Uncategorized

Beter een goede buur….

Mijn buurman droomt van bloembakken die zo weelderig zijn als de reclamebladen van de tuincentra doen geloven. Wij wonen met zes mensen aan de galerij in onze maisonnettes. Het klinkt vriendelijker Frans dan het is, maar het zijn grote grijze uit beton verrezen comfortabele woningen, die ondanks welke handigheid dan ook te allen tijde de uitstraling zullen blijven behouden van betonblokken. Hij heeft over de afscheiding van de galerij grote bloembakken gehangen. Ze gapen me iedere morgen zwart en onheilspellend leeg aan. Het weer werkt niet met buurmans droom mee. Ze blijft op alle fronten winter voelen, waar lente wordt gedacht.

 

074

Straks als de kou uit de grond is gaat hij met zijn knoesten de bakken vullen met mooie zwarte aarde en Petunia Hybriden en Pelargonia Peltatum. Hij doet dat belangeloos voor alle galerijbewoners. De bedoeling is dat de planten weelderig het grijze beton zullen maskeren en dat de aanblik ervan zal gaan ogen als de vriendelijke Bauernhofen in de Alpen. Ik vind het dapper. Een Don Quichotte, die onvervaard vecht tegen het grauw van de moderne tijd, met als lans de beloftes der catalogi en als einddoel de hangende tuinen van Nieuwegein.  Waar een droom niet groot in kan zijn.

Niet lang geleden brachten de zussen en ik een bezoek aan Des Jardins Suspendus de Thuin, een middeleeuws dorp in de provincie Henegouwen in de buurt van Charleroi. De muren voor al die hangende tuinen waren er wel, maar weelderige begroeiing was er in de zomerluwte niet te vinden, wel heel veel trappen, die aangaven dat de namen van de hangende tuinen vooral zijn ontstaan door de ligging van de huizen. Schouder aan schouder zijn ze in een wirwar van straten en stegen tegen de berg aangeplakt. De afdaling was een aangenaam genieten, maar de terugtocht liep langs de trap der verzuchtingen. Een weg omhoog, die zich met gemak kon meten aan het beklimmen van de Domtoren door de dribbelpassen van weleer. Van plateau tot plateau vierden we de ouderdom.

Ooit behoorden de hangende tuinen tot de klassieke zeven wereldwonderen.
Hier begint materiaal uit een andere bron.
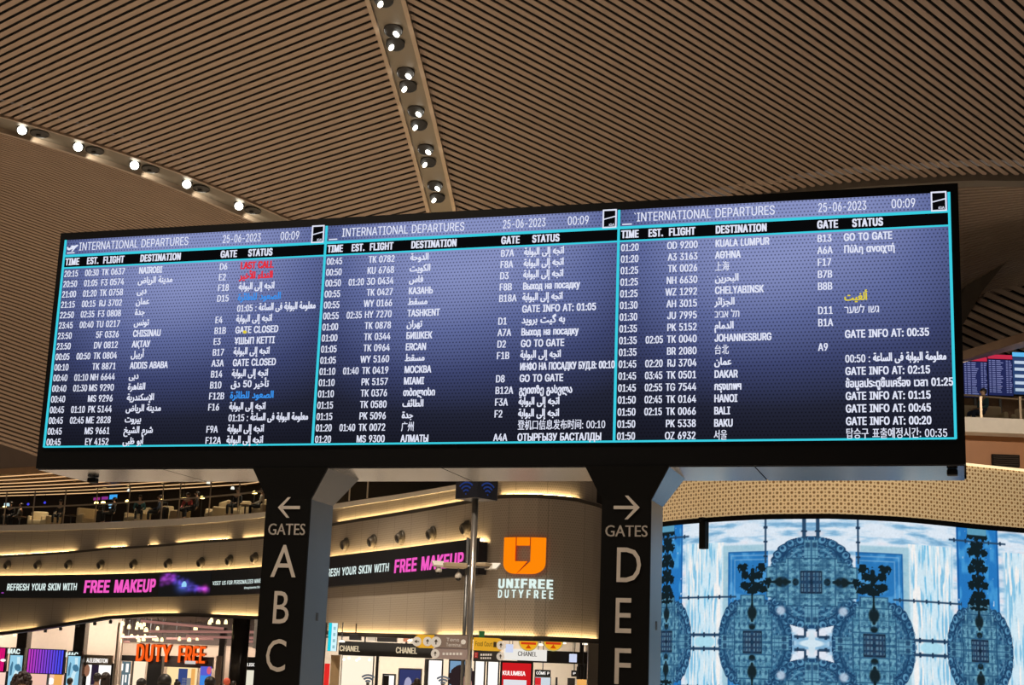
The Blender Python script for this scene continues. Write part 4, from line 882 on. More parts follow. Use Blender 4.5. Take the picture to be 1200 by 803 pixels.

De hangende tuinen van Babylon dragen de fluistering van een uitgestorven beschaving met zich mee, terwijl wetenschappers aanwijzingen hebben dat die tuinen een vierhonderd kilometer verderop lagen in Ninive. Het doet aan het mysterie en de feeërieke fantasie niets af. Ik zou de buurman zijn illusie kunnen ontnemen op grond van het feit dat de zes kleine bloembakken, vorig jaar, bleven pieren. Hij had ze nijver gevuld met goudgele en oranje afrikaantjes, die fier over de rand van de bloembak keken, maar zich niet mengden met elkaar of met de entourage. Gele stippen boven het beton bleven het. Buurman een illusie armer en een ervaring rijker.

Opnieuw vlast hij op een nieuw wereldwonder. Ergens in zijn hoofd zijn die bontgekleurde guirlandes vaste vormen aan gaan nemen. Ze bloeien weelderig naar de toppen van zijn fantasie en zijn de té bescheiden violen, heesterachtigen en afrikanen ontstegen. De Zwitserse Alpenweelde moet de betonnen aanblik bestrijden en zijn coulante zorgzaamheid streelt daarmee het hart van de galerij.

Wij spinnen er goed garen bij als de gapende zwarte bakken de bakens worden van die nieuwe lente. Nu eerst de vorst nog uit de grond, de gierzwaluwen onder de pannen en de zonnegloed op volle sterkte. Vroeger wist men het allang. Beter een goede buur, dan een verre vriend. Als het om bloembakken gaat, kan ik het volmondig beamen.